“No Representatives in Religion” American Sentinel 12, 6, pp. 92, 93.

THE members of the State and National legislatures are, as legislators, the representatives of the people. Representatives in what? In religion? No; certainly not. Then what can Congress or a State legislature properly have to do with religious affairs?

As individuals, legislators are like other men accountable to their Creator in all things: but they are not and cannot be accountable to God for other persons, for each individual must render his own account to God. He who expects to render his account or to settle it with God through a State legislature, or even through the Congress of the nation—if there be anyone so foolish—will find himself terribly mistaken in the day of reckoning.

Who is willing to be represented by another in religious faith and practice? Who is willing to make a member of his State legislature or of Congress his representative in religion? Who is willing to be bound in religion [93] by an act of any legislative body? Who will in the day of Judgment fall back with confidence upon such an act as valid authority for his own religious conduct?

The advocates of religious legislation say that legislators are like all other men, bound by the law of God; and so they are. But they are not so bound for other men, but only for themselves. Here is the vital point in the whole subject,—the point which the would-be reformers who are besieging our legislatures overlook or ignore. There can be no representative capacity in religion; and hence while each legislator is bound individually by the divine law, as representative of the people he has nothing to do with religious questions. He must confine himself to civil matters only.

This is not to say that he is to act against religion or against morality. The domain of things secular is not in any sense opposed to that of Christianity, any more than truth and justice in the one sphere are opposed to truth and justice in the other.

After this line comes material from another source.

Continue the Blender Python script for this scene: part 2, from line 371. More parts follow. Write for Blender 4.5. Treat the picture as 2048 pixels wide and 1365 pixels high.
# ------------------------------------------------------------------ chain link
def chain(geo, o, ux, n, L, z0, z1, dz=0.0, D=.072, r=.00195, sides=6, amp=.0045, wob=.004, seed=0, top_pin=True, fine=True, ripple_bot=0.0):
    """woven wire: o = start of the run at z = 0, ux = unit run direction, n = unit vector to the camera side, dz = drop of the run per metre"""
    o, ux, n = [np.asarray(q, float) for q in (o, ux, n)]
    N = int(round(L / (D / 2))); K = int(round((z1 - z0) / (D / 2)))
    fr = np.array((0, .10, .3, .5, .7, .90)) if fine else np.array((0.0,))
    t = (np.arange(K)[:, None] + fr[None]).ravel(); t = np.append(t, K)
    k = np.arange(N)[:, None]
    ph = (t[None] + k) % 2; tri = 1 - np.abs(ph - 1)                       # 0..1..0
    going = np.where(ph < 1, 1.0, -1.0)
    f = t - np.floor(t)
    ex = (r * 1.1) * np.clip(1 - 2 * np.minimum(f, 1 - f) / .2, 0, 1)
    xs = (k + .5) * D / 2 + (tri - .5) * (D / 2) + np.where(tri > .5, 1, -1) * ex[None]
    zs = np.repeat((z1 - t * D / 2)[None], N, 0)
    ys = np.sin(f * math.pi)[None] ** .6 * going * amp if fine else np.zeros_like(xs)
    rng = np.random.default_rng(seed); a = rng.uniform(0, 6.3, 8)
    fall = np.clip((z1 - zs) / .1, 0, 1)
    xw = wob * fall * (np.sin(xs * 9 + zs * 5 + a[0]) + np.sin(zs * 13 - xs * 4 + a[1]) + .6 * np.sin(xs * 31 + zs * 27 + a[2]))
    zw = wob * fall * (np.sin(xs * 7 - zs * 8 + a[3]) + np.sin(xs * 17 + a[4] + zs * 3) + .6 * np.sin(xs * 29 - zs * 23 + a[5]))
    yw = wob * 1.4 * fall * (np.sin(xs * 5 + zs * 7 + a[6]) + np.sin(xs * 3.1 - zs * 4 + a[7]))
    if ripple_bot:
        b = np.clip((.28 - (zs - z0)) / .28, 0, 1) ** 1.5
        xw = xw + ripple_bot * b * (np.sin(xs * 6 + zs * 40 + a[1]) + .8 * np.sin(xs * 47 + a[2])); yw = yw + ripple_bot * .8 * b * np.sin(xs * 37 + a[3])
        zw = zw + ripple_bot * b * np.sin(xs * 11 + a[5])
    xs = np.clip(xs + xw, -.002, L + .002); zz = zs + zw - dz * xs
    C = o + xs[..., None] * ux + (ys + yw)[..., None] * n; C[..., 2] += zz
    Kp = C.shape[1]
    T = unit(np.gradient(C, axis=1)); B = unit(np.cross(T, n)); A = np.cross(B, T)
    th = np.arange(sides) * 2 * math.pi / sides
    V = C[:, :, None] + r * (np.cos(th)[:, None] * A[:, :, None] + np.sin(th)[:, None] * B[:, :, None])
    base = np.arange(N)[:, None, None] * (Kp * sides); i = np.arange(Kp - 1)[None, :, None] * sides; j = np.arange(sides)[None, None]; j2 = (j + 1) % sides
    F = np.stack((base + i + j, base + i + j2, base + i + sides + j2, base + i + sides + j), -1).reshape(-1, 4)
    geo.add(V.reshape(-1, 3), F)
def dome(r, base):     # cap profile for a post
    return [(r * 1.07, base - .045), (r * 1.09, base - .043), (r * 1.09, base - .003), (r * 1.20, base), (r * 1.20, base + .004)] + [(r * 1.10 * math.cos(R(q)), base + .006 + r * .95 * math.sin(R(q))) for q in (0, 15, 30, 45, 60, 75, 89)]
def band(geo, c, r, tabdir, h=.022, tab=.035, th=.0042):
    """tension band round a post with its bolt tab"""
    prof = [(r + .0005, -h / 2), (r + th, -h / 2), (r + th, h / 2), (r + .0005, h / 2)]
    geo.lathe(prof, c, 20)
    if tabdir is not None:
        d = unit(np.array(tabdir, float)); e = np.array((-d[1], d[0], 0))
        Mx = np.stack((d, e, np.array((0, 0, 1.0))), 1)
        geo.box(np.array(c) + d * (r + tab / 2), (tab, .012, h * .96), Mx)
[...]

Legislators, like all other persons, may properly be urged to be obedient as individuals to the law of God. But to urge them to act thus for their constituents, as their representatives, is a different thing altogether. However righteous it may sound, or however necessary it may seem to be for the good of the country, in reality it is neither necessary nor righteous.

The Almighty will not recognize any arrangement by which one person is made to act for another in religion. Any such arrangement is in reality a heaven-daring piece of iniquity.

Legislators must simply refuse to deal as legislators with religious questions. Such matters must be settled in another way than by legislation. They must be left to the individual conscience and the Word of God.